My view is that this is not good enough, and I am a pluralist when it comes to all these various prophetic figures known and unknown. Jesus makes sense in a Jewish and subsequently Greek and Western sense, and other cultures can relate themselves to these and the blinkering of the biblical narratives. But each important religious figure can only be understood fully in their own context. Gandhi, as a modernist Hindu, has qualities that Jesus did not possess, and a different outlook. It does violence to him to just set him up as a channel only towards Christ. The same is true regarding the Dalai Lama: the Dalai Lama does not manifest God, because God is not part of the Buddhist way, and of course by extension Buddha is no forerunner of Baha'u'llah either. They are different and remain different. In that some of one religion can be jigsawed with some aspects of another religion produces a variation, a mongrel that might suit one individual or group but is not higher. It makes for something new.

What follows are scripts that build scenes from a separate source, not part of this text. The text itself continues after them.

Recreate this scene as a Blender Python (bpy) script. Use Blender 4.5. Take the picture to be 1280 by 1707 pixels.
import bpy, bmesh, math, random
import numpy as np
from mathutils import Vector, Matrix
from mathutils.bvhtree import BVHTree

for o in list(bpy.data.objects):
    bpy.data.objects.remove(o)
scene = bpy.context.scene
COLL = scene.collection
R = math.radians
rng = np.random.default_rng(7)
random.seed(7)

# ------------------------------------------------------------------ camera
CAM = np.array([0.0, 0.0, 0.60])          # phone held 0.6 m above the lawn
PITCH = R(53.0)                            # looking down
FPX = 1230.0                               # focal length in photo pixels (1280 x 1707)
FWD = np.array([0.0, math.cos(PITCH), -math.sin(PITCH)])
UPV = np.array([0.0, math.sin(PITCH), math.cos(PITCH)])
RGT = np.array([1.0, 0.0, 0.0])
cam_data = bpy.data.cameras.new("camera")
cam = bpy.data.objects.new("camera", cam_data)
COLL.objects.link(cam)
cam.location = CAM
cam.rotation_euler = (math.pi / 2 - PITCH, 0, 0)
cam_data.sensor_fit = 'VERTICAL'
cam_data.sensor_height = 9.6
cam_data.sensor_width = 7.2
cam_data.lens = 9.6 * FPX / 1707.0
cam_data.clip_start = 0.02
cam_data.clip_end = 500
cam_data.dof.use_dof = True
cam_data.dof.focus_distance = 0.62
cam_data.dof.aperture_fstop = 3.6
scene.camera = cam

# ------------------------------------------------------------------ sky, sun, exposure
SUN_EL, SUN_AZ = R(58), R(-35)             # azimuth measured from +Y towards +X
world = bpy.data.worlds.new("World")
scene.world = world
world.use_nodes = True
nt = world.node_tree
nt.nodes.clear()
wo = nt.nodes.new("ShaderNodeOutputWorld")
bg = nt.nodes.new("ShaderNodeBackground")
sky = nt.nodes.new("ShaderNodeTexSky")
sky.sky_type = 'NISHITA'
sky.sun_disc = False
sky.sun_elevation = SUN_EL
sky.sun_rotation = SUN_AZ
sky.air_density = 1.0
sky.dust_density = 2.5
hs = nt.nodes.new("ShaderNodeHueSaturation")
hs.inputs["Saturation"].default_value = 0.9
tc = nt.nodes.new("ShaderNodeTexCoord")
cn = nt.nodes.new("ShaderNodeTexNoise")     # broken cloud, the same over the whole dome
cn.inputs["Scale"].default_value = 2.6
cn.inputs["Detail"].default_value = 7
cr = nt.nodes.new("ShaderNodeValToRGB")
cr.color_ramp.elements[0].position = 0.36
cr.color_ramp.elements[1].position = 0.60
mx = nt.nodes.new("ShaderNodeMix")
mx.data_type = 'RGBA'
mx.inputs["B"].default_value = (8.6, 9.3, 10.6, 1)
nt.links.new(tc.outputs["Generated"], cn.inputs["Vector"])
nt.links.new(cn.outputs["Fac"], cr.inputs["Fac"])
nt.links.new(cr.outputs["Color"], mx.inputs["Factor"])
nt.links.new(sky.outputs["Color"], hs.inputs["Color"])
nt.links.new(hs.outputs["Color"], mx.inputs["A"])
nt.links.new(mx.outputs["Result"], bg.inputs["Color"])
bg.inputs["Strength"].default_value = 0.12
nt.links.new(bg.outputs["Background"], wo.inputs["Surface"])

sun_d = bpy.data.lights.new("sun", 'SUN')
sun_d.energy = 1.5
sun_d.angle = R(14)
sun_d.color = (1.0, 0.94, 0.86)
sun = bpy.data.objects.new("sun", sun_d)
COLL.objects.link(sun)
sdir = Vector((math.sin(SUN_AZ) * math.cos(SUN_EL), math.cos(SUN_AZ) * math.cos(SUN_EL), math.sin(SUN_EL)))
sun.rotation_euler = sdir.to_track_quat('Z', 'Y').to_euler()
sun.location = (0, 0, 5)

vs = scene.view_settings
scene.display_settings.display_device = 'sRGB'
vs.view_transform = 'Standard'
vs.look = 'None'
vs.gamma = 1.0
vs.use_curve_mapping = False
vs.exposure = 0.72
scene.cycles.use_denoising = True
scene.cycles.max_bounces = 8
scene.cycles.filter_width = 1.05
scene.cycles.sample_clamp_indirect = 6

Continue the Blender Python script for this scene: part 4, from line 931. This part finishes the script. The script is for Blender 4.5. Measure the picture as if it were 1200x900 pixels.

My guess is that Bishop Jefferts Schori herself coheres in the Trinity and is an inclusivist, seeing holiness beyond the tribe and a Christian view of God who chooses whom to save, as well as the God who made promises in the Judaeo-Christian scriptures. To be a pluralist in any sense would be different from this. She is, though, quite clearly biblical, but that gives a range of options.

Of course a Presiding Bishop a Church does not make: even if she is pluralist as an individual it does not rewrite the Church and its doctrines, as does not the Archbishop of Canterbury's narrative style theology become an imposition on the Church of England (south).